Zwickau-born installation artist Henrike Naumann (*1984) is this year’s – and therefore the thirteenth – winner of the LVZ Art Prize, which was established in 1995. The artist creates multimedia room installations in which she combines ordinary furnishings with video and sound to create a stage on which she frequently looks back on her experiences as a young woman growing up in former East Germany during the 1990s. At the MdBK, Henrike Naumann is presenting her walk-in installation “2000” to mark the LVZ Art Prize. The piece deals with the turn of the millennium in Germany.
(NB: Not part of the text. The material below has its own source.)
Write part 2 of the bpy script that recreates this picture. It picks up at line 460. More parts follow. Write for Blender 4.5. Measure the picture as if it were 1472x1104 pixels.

The new millennium, as a canvas on which to project optimistic visions of the future and the Expo year in Hannover, is the starting point for an artistically reflective review of the 1990s, the process of reunification and the work of the Treuhand, the public enterprise entrusted with the task of liquidating the GDR assets.
The Leipziger Volkszeitung founded the Art Prize in 1994 as part of its centennial celebrations. It has been awarded biannually since 1995 in cooperation with the Museum of Fine Arts Leipzig. The LVZ Art Prize includes the prize money, an exhibition at the MdbK and an accompanying catalogue. It is awarded to young artists who are associated with the Leipzig region. The previous prize winners are: Die bisherigen Preisträger sind: Via Lewandowsky (1995), Neo Rauch (1997), Jörg Herold (1999), Tamara Grcic (2001), Daniel Roth (2003), Matthias Weischer (2005), Claudia Angelmaier (2007), Julius Popp (2009), Jochen Plogsties (2011), Sebastian Nebe (2013), Owen Gump (2015) und Benedikt Leonhardt (2017).
Works by former recipients will be shown in the MdBK foyer during the prize winner’s exhibition. These pieces were created exclusively for a special edition published on 31 October 2019 to mark the 125th anniversary of the Leipziger Volkszeitung.